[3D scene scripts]
# # # #
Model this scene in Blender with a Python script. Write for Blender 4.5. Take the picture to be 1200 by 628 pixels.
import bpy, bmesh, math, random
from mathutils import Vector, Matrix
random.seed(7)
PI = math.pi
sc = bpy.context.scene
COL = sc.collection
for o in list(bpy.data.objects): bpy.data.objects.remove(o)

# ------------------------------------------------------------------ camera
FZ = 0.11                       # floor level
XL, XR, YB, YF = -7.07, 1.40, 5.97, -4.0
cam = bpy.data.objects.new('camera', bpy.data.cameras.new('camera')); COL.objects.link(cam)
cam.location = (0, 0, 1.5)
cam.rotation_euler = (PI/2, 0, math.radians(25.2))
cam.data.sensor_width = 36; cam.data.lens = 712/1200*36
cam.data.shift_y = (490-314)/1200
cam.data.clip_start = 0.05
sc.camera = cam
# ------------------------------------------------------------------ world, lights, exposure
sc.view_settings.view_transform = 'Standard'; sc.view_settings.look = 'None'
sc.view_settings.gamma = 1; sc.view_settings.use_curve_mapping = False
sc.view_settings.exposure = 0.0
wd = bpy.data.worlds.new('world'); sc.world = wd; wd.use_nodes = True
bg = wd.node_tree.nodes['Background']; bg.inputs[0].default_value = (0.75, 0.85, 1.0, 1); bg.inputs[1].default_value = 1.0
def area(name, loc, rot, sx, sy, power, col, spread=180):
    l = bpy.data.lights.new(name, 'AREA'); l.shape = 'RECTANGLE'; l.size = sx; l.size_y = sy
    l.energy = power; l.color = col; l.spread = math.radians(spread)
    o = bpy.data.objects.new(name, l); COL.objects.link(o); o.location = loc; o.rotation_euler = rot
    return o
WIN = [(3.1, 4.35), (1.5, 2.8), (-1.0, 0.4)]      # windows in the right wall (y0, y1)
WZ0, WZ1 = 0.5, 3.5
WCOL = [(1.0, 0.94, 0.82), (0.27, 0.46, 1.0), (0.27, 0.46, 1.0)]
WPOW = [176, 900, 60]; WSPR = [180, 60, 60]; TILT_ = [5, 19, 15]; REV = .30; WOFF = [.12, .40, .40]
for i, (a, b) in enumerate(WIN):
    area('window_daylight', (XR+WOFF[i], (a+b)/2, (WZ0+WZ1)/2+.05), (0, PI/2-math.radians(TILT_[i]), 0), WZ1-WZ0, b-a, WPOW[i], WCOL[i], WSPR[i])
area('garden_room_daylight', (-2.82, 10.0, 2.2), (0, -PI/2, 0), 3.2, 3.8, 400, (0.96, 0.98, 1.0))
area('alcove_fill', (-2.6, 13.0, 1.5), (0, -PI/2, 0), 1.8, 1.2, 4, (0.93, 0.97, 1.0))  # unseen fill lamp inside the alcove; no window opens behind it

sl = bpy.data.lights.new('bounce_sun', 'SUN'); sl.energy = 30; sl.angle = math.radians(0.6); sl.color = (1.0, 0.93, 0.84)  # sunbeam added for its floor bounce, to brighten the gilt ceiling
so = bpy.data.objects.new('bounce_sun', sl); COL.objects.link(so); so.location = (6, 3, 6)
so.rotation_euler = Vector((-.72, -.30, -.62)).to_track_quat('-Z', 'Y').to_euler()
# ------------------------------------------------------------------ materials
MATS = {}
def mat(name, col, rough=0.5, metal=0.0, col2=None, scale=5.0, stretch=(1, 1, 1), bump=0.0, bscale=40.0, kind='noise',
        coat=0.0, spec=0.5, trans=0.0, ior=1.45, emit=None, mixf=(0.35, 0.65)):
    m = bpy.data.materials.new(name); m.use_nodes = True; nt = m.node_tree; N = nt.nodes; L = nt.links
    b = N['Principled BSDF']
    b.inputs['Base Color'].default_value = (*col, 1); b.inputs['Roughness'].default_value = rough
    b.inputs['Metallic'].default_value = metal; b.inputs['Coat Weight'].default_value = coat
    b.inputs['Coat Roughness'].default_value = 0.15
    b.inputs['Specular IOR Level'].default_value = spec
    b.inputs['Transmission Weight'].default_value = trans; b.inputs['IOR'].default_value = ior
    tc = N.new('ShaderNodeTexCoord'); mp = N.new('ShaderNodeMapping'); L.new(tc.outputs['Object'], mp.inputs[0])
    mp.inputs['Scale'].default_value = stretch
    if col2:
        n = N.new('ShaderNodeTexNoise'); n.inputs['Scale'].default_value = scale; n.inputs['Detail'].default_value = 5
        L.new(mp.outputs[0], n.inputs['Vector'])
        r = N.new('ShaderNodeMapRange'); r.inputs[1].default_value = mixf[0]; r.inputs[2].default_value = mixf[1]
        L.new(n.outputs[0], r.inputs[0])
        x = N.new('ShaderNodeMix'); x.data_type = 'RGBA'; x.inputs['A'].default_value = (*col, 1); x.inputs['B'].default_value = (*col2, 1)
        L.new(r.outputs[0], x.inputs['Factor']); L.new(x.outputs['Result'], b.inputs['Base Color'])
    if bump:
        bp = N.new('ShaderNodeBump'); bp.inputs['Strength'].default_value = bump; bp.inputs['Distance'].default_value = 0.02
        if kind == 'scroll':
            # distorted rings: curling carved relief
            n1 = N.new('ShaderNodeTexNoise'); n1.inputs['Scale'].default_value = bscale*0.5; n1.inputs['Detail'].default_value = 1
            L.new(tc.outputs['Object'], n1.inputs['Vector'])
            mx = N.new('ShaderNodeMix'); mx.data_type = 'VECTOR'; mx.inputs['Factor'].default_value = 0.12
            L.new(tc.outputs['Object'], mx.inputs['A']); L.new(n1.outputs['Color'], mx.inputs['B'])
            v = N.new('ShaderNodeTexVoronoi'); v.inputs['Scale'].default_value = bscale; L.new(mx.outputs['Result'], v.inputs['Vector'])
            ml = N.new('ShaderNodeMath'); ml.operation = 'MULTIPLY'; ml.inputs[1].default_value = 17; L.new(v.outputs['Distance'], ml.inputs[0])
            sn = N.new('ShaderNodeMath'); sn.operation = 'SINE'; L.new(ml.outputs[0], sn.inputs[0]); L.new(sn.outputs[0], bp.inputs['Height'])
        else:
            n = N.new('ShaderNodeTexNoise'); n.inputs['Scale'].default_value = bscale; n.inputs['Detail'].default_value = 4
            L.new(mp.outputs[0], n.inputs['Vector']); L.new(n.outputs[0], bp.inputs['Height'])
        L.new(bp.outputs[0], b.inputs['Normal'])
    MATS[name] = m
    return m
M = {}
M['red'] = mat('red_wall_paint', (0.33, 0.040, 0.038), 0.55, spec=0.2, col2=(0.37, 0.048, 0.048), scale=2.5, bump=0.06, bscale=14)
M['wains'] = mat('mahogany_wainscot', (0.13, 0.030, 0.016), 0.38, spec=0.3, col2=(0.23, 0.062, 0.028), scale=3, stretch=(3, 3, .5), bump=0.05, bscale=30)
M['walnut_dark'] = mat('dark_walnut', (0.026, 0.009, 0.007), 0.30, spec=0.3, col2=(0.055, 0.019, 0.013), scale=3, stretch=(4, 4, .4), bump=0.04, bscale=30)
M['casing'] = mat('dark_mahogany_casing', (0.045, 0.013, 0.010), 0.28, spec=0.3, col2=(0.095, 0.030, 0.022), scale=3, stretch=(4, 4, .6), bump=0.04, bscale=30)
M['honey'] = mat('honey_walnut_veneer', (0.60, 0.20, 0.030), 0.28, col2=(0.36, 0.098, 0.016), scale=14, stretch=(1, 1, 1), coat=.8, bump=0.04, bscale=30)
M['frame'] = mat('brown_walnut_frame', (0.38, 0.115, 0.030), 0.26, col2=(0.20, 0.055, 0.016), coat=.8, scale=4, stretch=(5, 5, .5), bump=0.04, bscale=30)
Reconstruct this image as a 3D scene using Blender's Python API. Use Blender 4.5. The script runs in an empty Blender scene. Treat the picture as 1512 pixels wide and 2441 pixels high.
# # # #
*AIM OF THE EXERCISE*:
Retype all of the entries precisely as they are.

*COMPLETED EXERCISE*:
Model this scene in Blender with a Python script. Write for Blender 4.5. Take the picture to be 1200 by 628 pixels.
import bpy, bmesh, math, random
from mathutils import Vector, Matrix
random.seed(7)
PI = math.pi
sc = bpy.context.scene
COL = sc.collection
for o in list(bpy.data.objects): bpy.data.objects.remove(o)

# ------------------------------------------------------------------ camera
FZ = 0.11                       # floor level
XL, XR, YB, YF = -7.07, 1.40, 5.97, -4.0
cam = bpy.data.objects.new('camera', bpy.data.cameras.new('camera')); COL.objects.link(cam)
cam.location = (0, 0, 1.5)
cam.rotation_euler = (PI/2, 0, math.radians(25.2))
cam.data.sensor_width = 36; cam.data.lens = 712/1200*36
cam.data.shift_y = (490-314)/1200
cam.data.clip_start = 0.05
sc.camera = cam
# ------------------------------------------------------------------ world, lights, exposure
sc.view_settings.view_transform = 'Standard'; sc.view_settings.look = 'None'
sc.view_settings.gamma = 1; sc.view_settings.use_curve_mapping = False
sc.view_settings.exposure = 0.0
wd = bpy.data.worlds.new('world'); sc.world = wd; wd.use_nodes = True
bg = wd.node_tree.nodes['Background']; bg.inputs[0].default_value = (0.75, 0.85, 1.0, 1); bg.inputs[1].default_value = 1.0
def area(name, loc, rot, sx, sy, power, col, spread=180):
    l = bpy.data.lights.new(name, 'AREA'); l.shape = 'RECTANGLE'; l.size = sx; l.size_y = sy
    l.energy = power; l.color = col; l.spread = math.radians(spread)
    o = bpy.data.objects.new(name, l); COL.objects.link(o); o.location = loc; o.rotation_euler = rot
    return o
WIN = [(3.1, 4.35), (1.5, 2.8), (-1.0, 0.4)]      # windows in the right wall (y0, y1)
WZ0, WZ1 = 0.5, 3.5
WCOL = [(1.0, 0.94, 0.82), (0.27, 0.46, 1.0), (0.27, 0.46, 1.0)]
WPOW = [176, 900, 60]; WSPR = [180, 60, 60]; TILT_ = [5, 19, 15]; REV = .30; WOFF = [.12, .40, .40]
for i, (a, b) in enumerate(WIN):
    area('window_daylight', (XR+WOFF[i], (a+b)/2, (WZ0+WZ1)/2+.05), (0, PI/2-math.radians(TILT_[i]), 0), WZ1-WZ0, b-a, WPOW[i], WCOL[i], WSPR[i])
area('garden_room_daylight', (-2.82, 10.0, 2.2), (0, -PI/2, 0), 3.2, 3.8, 400, (0.96, 0.98, 1.0))
area('alcove_fill', (-2.6, 13.0, 1.5), (0, -PI/2, 0), 1.8, 1.2, 4, (0.93, 0.97, 1.0))  # unseen fill lamp inside the alcove; no window opens behind it

sl = bpy.data.lights.new('bounce_sun', 'SUN'); sl.energy = 30; sl.angle = math.radians(0.6); sl.color = (1.0, 0.93, 0.84)  # sunbeam added for its floor bounce, to brighten the gilt ceiling
so = bpy.data.objects.new('bounce_sun', sl); COL.objects.link(so); so.location = (6, 3, 6)
so.rotation_euler = Vector((-.72, -.30, -.62)).to_track_quat('-Z', 'Y').to_euler()
# ------------------------------------------------------------------ materials
MATS = {}
def mat(name, col, rough=0.5, metal=0.0, col2=None, scale=5.0, stretch=(1, 1, 1), bump=0.0, bscale=40.0, kind='noise',
        coat=0.0, spec=0.5, trans=0.0, ior=1.45, emit=None, mixf=(0.35, 0.65)):
    m = bpy.data.materials.new(name); m.use_nodes = True; nt = m.node_tree; N = nt.nodes; L = nt.links
    b = N['Principled BSDF']
    b.inputs['Base Color'].default_value = (*col, 1); b.inputs['Roughness'].default_value = rough
    b.inputs['Metallic'].default_value = metal; b.inputs['Coat Weight'].default_value = coat
    b.inputs['Coat Roughness'].default_value = 0.15
    b.inputs['Specular IOR Level'].default_value = spec
    b.inputs['Transmission Weight'].default_value = trans; b.inputs['IOR'].default_value = ior
    tc = N.new('ShaderNodeTexCoord'); mp = N.new('ShaderNodeMapping'); L.new(tc.outputs['Object'], mp.inputs[0])
    mp.inputs['Scale'].default_value = stretch
    if col2:
        n = N.new('ShaderNodeTexNoise'); n.inputs['Scale'].default_value = scale; n.inputs['Detail'].default_value = 5
        L.new(mp.outputs[0], n.inputs['Vector'])
        r = N.new('ShaderNodeMapRange'); r.inputs[1].default_value = mixf[0]; r.inputs[2].default_value = mixf[1]
        L.new(n.outputs[0], r.inputs[0])
        x = N.new('ShaderNodeMix'); x.data_type = 'RGBA'; x.inputs['A'].default_value = (*col, 1); x.inputs['B'].default_value = (*col2, 1)
        L.new(r.outputs[0], x.inputs['Factor']); L.new(x.outputs['Result'], b.inputs['Base Color'])
    if bump:
        bp = N.new('ShaderNodeBump'); bp.inputs['Strength'].default_value = bump; bp.inputs['Distance'].default_value = 0.02
        if kind == 'scroll':
            # distorted rings: curling carved relief
            n1 = N.new('ShaderNodeTexNoise'); n1.inputs['Scale'].default_value = bscale*0.5; n1.inputs['Detail'].default_value = 1
            L.new(tc.outputs['Object'], n1.inputs['Vector'])
            mx = N.new('ShaderNodeMix'); mx.data_type = 'VECTOR'; mx.inputs['Factor'].default_value = 0.12
            L.new(tc.outputs['Object'], mx.inputs['A']); L.new(n1.outputs['Color'], mx.inputs['B'])
            v = N.new('ShaderNodeTexVoronoi'); v.inputs['Scale'].default_value = bscale; L.new(mx.outputs['Result'], v.inputs['Vector'])
            ml = N.new('ShaderNodeMath'); ml.operation = 'MULTIPLY'; ml.inputs[1].default_value = 17; L.new(v.outputs['Distance'], ml.inputs[0])
            sn = N.new('ShaderNodeMath'); sn.operation = 'SINE'; L.new(ml.outputs[0], sn.inputs[0]); L.new(sn.outputs[0], bp.inputs['Height'])
        else:
            n = N.new('ShaderNodeTexNoise'); n.inputs['Scale'].default_value = bscale; n.inputs['Detail'].default_value = 4
            L.new(mp.outputs[0], n.inputs['Vector']); L.new(n.outputs[0], bp.inputs['Height'])
        L.new(bp.outputs[0], b.inputs['Normal'])
    MATS[name] = m
    return m
M = {}
M['red'] = mat('red_wall_paint', (0.33, 0.040, 0.038), 0.55, spec=0.2, col2=(0.37, 0.048, 0.048), scale=2.5, bump=0.06, bscale=14)
M['wains'] = mat('mahogany_wainscot', (0.13, 0.030, 0.016), 0.38, spec=0.3, col2=(0.23, 0.062, 0.028), scale=3, stretch=(3, 3, .5), bump=0.05, bscale=30)
M['walnut_dark'] = mat('dark_walnut', (0.026, 0.009, 0.007), 0.30, spec=0.3, col2=(0.055, 0.019, 0.013), scale=3, stretch=(4, 4, .4), bump=0.04, bscale=30)
M['casing'] = mat('dark_mahogany_casing', (0.045, 0.013, 0.010), 0.28, spec=0.3, col2=(0.095, 0.030, 0.022), scale=3, stretch=(4, 4, .6), bump=0.04, bscale=30)
M['honey'] = mat('honey_walnut_veneer', (0.60, 0.20, 0.030), 0.28, col2=(0.36, 0.098, 0.016), scale=14, stretch=(1, 1, 1), coat=.8, bump=0.04, bscale=30)
M['frame'] = mat('brown_walnut_frame', (0.38, 0.115, 0.030), 0.26, col2=(0.20, 0.055, 0.016), coat=.8, scale=4, stretch=(5, 5, .5), bump=0.04, bscale=30)
Reconstruct this image as a 3D scene using Blender's Python API. Use Blender 4.5. The script runs in an empty Blender scene. Treat the picture as 1512 pixels wide and 2441 pixels high.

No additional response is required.